On love, pleasure and the passions in feminist research
Document Type
Conference Proceeding
Faculty
Faculty of Computing, Health and Science
School
School of Psychology and Social Science
RAS ID
2042
Abstract
My doctoral thesis concerns the political potential embedded in contemporary post paradigmatic feminist epistemologies. I argue that that feminist research need not be concerned entirely with women's pain, but that the pleasures of teaching, learning and knowledge-making, and the passions we bring to these activities, are equally worthy of discussion. Before I began the thesis writing process, there were stories I wished to tell about the nature of a passionate pedagogy. These were stories of delight, of seduction of the student into the pleasures of teaching and learning, of the dance between the knowledge, the knowers and the known. They were stories of the three-way pedagogical exchange of energies, which I recognised in the work of Patti Lather, where what is created is more than the sum of its parts. They were stories of working out of love, and a woman-to woman connection born of a respect for difference and an impulse towards generosity and inclusion. They were stories, too, of the uses of the imagination in coming to know; stories of the inseparability of rationality, the passions and the life force.
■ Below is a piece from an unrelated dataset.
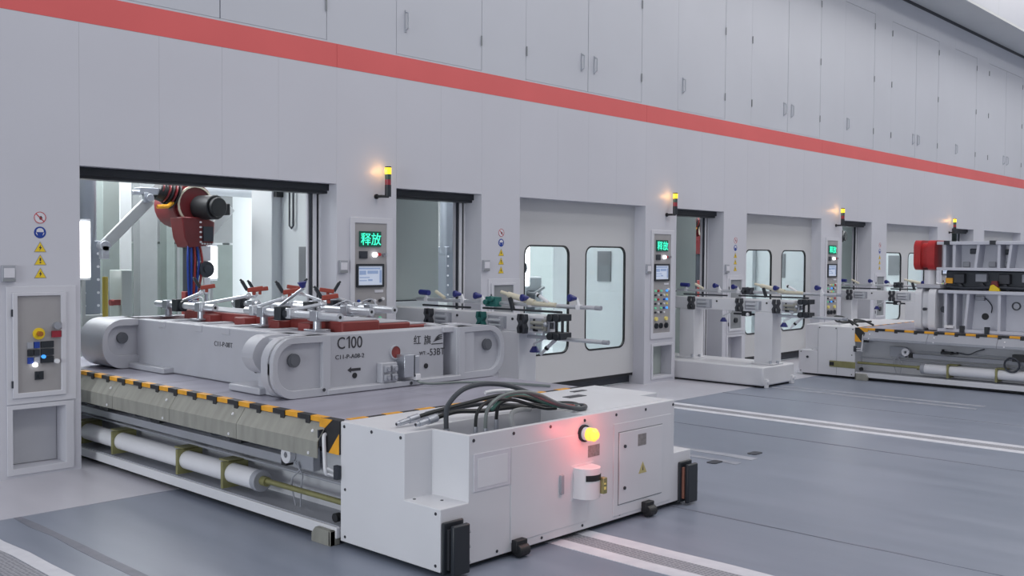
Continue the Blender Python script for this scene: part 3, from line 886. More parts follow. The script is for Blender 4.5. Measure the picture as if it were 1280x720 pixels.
    MB().plate([(Y(.03), 0), (Y(.24), 0), (Y(.24), .055), (Y(.2), .1), (Y(.03), .1)], [], 'x', A(-.06), A(-.02)).box(A(-.06), A(.02), Y(.03), Y(.05), 0, .1).build('wheel_guard', 'galv', t, bevel=.004)
    MB().cyl((A(.06), Y(.09), .165), (A(.02), Y(.09), .165), .03, 12).build('side_roller', 'black', t)
    for s in (.8, 2.6, 4.4):
        for xx in (.4, 2.0):
            MB().cyl((A(xx), Y(s), .09), (A(xx+.12), Y(s), .09), .088, 18).build('wheel', 'dark', t)
    # ---- end box
    B = lambda s: Y(-s)
    za, zm, zt, zp = .035, .412, .82, .52
    w, n = 2.65, .23
    sh = MB()
    def poly(*q):
        sh.add([(A(x), B(u), z) for x, u, z in q], [tuple(range(len(q)))])
    for xs, xn in ((0, n), (w, w-n)):
        poly((xs, 0, za), (xs, .96, za), (xs, .96, zm), (xs, .635, zm), (xs, .635, zt), (xs, 0, zt))
        poly((xn, .635, zm), (xn, .96, zm), (xn, .96, zt), (xn, .635, zt))
        poly((xs, .635, zm), (xn, .635, zm), (xn, .635, zt), (xs, .635, zt))
        poly((xs, .635, zm), (xs, .96, zm), (xn, .96, zm), (xn, .635, zm))
    poly((0, .96, za), (w, .96, za), (w, .96, zm), (w-n, .96, zm), (w-n, .96, zt), (n, .96, zt), (n, .96, zm), (0, .96, zm))
    poly((0, 0, za), (w, 0, za), (w, 0, zt), (0, 0, zt))
    poly((0, 0, za), (w, 0, za), (w, .96, za), (0, .96, za))
    out = [(0, 0), (w, 0), (w, .635), (w-n, .635), (w-n, .96), (n, .96), (n, .635), (0, .635)]
    pit = rect(.26, 1.38, .52, .925)
    flat = out+pit
    for tri in tessellate_polygon([[Vector((q[0], q[1], 0)) for q in l] for l in (out, pit)]):
        poly(*[(flat[i][0], flat[i][1], zt) for i in tri])
    for i in range(4):
        (ax, au), (cx, cu) = pit[i], pit[(i+1) % 4]
        poly((ax, au, zt), (cx, cu, zt), (cx, cu, zp), (ax, au, zp))
    poly(*[(x, u, zp) for x, u in pit])
    bx = sh.build('end_box', 'cart', t, smooth=False, bevel=.005, weld=True)
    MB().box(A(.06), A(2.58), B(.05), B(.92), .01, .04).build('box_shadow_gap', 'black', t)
    MB().box(A(.3), A(1.34), B(.56), B(.9), .52, .6).build('pit_floor', 'rail', bx)
    b = MB()
    for i in range(3):
        b.cyl((A(-.003), B(.04+i*.28), .79), (A(.003), B(.04+i*.28), .79), .011, 8)
    for z in (.07, .38):
        for s in (.05, .92):
            b.cyl((A(-.003), B(s), z), (A(.003), B(s), z), .010, 8)
    for i in range(7):
        b.cyl((A(.27+i*.355), B(.957), .785), (A(.27+i*.355), B(.963), .785), .011, 8)
        b.cyl((A(.06+i*.42), B(.957), .065), (A(.06+i*.42), B(.963), .065), .010, 8)
    for s in (.66, .8):
        b.cyl((A(.06+.1*(s > .7)), B(s), .411), (A(.06+.1*(s > .7)), B(s), .415), .010, 8)
    b.build('bolts', 'bolt', bx, kind='stuff')
    if d < 0:
        # the far cart shows the rear box: slot with guide bar on its side
        MB().box(A(-.012), A(0), B(-.01), B(.42), .17, .27).build('guide_bar', 'olive', bx, bevel=.003)
        MB().box(A(-.014), A(0), B(.34), B(.42), .19, .25).build('bar_end', 'black', bx)
        for s in (.3, .62):
            MB().box(A(-.004), A(0), B(s), B(s+.004), .05, .8).build('seam', 'rail', bx)
        MB().cyl((A(-.004), B(.8), .3), (A(-.02), B(.8), .3), .02, 10).build('latch', 'dark', bx)
        return t
    f = B(.96)
    # front panels
    MB().box(A(.60), A(1.37), f-.004, f, .09, .70).build('front_panel', 'cart', bx, smooth=False, bevel=.002)
    MB().box(A(1.66), A(2.37), f-.004, f, .06, .72).build('front_panel', 'cart', bx, smooth=False, bevel=.002)
    ac = MB().box(A(1.72), A(2.25), f-.011, f-.004, .14, .65).build('access_door', 'cart', bx, smooth=False, bevel=.002)
    MB().box(A(1.712), A(1.718), f-.0052, f-.004, .135, .655).box(A(1.712), A(2.255), f-.0052, f-.004, .652, .658).box(A(1.712), A(2.255), f-.0052, f-.004, .133, .138).build('door_gap', 'vent', bx)
    MB().box(A(1.94), A(2.04), f-.013, f-.011, .53, .615).build('rating_plate', 'grey_label', ac)
    MB().plate([(A(1.95), .325), (A(2.05), .325), (A(2.0), .41)], [], 'y', f-.0125, f-.011).plate([(A(1.995), .345), (A(2.008), .345), (A(2.004), .385)], [], 'y', f-.0132, f-.0125, m=1).build('warning_triangle', ['faded_yellow', 'ink'], ac)
    for z in (.25, .55):
        MB().cyl((A(1.78), f-.011, z), (A(1.78), f-.02, z), .012, 10).build('lock', 'bolt', ac)
    MB().box(A(.27), A(.595), f-.006, f, .47, .70).box(A(.30), A(.565), f-.0075, f-.006, .49, .67, m=1).build('document_holder', ['paper', 'white'], bx, bevel=.002)
    MB().box(A(1.07), A(1.105), f-.02, f, .32, .45).build('pull_handle', 'rail', bx, bevel=.005)
    MB().box(A(1.37), A(1.50), f-.003, f, .525, .605).build('rating_plate', 'grey_label', bx)
    # rotating beacon
    bz, bX = .70, A(1.32)
    MB().cyl((bX, f, bz), (bX, f-.02, bz), .058, 20).build('beacon_base', 'black', bx)
    MB().cyl((bX, f-.02, bz), (bX, f-.05, bz), .046, 20).build('beacon_collar', 'white', bx)
    MB().cyl((bX, f-.05, bz), (bX, f-.10, bz), .045, 20).cyl((bX, f-.10, bz), (bX, f-.122, bz), .045, 20, r2=.026).build('beacon_lens', 'beacon_lit', bx, label='lit amber beacon lens')
    l = bpy.data.lights.new('beacon_glow', 'POINT')
    l.energy, l.color, l.shadow_soft_size = 2.6, (1, .12, .12), .05
    o = bpy.data.objects.new('beacon_glow', l); COL.objects.link(o); o.location = (bX-.04, f-.23, bz)
    # scanner housing
    sX = A(1.31)
    hs = [(sX-.10, f), (sX-.10, f-.02)]+[(sX+.095*math.cos(math.radians(a)), f-.05+.085*math.sin(math.radians(a))) for a in range(180, 361, 15)]+[(sX+.10, f-.02), (sX+.10, f)]
    MB().plate(hs, [], 'z', .27, .48).box(sX-.12, sX+.12, f-.006, f, .255, .495).build('scanner_housing', 'cart', bx, bevel=.004)
    hs2 = [(sX+.098*math.cos(math.radians(a)), f-.05+.088*math.sin(math.radians(a))) for a in range(215, 331, 15)]
    MB().plate(hs2+[(sX, f-.05)], [], 'z', .395, .435).build('scanner_window', 'black', bx)
    MB().box(sX+.045, sX+.085, f-.155, f-.11, .30, .41).build('status_unit', 'olive', bx, bevel=.004)
    MB().box(sX+.05, sX+.066, f-.159, f-.155, .33, .35).box(sX+.05, sX+.066, f-.159, f-.155, .365, .375).build('status_lamp', 'lamp_yellow', bx)
    # corner bumpers and floor rollers
    for xa in (.005, 2.475):
        bp = MB().box(A(xa), A(xa+.17), f-.02, f, .02, .335).box(A(xa+.035), A(xa+.17), f-.075, f-.04, .015, .315).build('bumper', 'header', bx, bevel=.012)
        MB().box(A(xa+.03), A(xa+.05), f-.04, f-.02, .05, .29).box(A(xa+.14), A(xa+.16), f-.04, f-.02, .05, .29).build('bumper_spring', 'copper' if xa > 1 else 'bolt', bp)
        s = MB()
        for z in (.08, .17, .26):
            s.cyl((A(xa+.17), f-.058, z), (A(xa+.178), f-.058, z), .012, 8)
        s.build('screws', 'rail', bp, kind='stuff')
    for xa in (.66, 2.05):
        MB().box(A(xa-.05), A(xa+.05), f-.05, f, .03, .11).cyl((A(xa-.045), f-.045, .045), (A(xa+.045), f-.045, .045), .04, 14).build('guide_roller', 'black', bx, bevel=.005)
    # top marks
    for q in ((.40, .57, .30, .36), (1.9, 2.1, .28, .36), (2.18, 2.34, .12, .17)):
        MB().box(A(q[0]), A(q[1]), B(q[2]), B(q[3]), .8195, .8235).build('top_plate', 'bolt', bx)
    MB().box(A(1.42), A(2.35), B(.50), B(.9), .8195, .823).build('top_cover', 'cart', bx, bevel=.001)
    return t
make_cart(3.95, -3.5, 1, 'white die cart in front carrying the grey C100 die')
make_cart(15.2, -1.92, -1, 'white die cart in the back under the stacked dies')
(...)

What I could not know at the outset of the research and writing process, though, was the nature of the moments of insight that would be revealed to me as this self-reflexive writing process occurred. There are two significant moments of insight that emerge during the writing of the thesis which unsettle, extend, dislodge and illuminate my preconceptions about the dimensions of a passionate pedagogy. Each of these moments is concerned with moving on from a state of paralysis, of being stuck in a fixed and certain position, into a state where possibilities and certainties coexist. In this paper I focus on the first of these moments, which occurs in a discussion with a friend and colleague about love between women and the process of connecting across difference. In so doing, I illuminate the complex doubleness of the need to move between the certainties underpinning passion and commitment, and the fluidity and willingness to move which accompanies the kind of radical openness necessary to engage in contemporary feminist praxis.
Comments
Hopkins, L. (2003). On love, pleasure and the passions in feminist research. In proceedings of the re-searching the research agenda: the Australian technology network conference - women’s executive development. Perth, WA: Learning Support Network, Curtin University of Technology.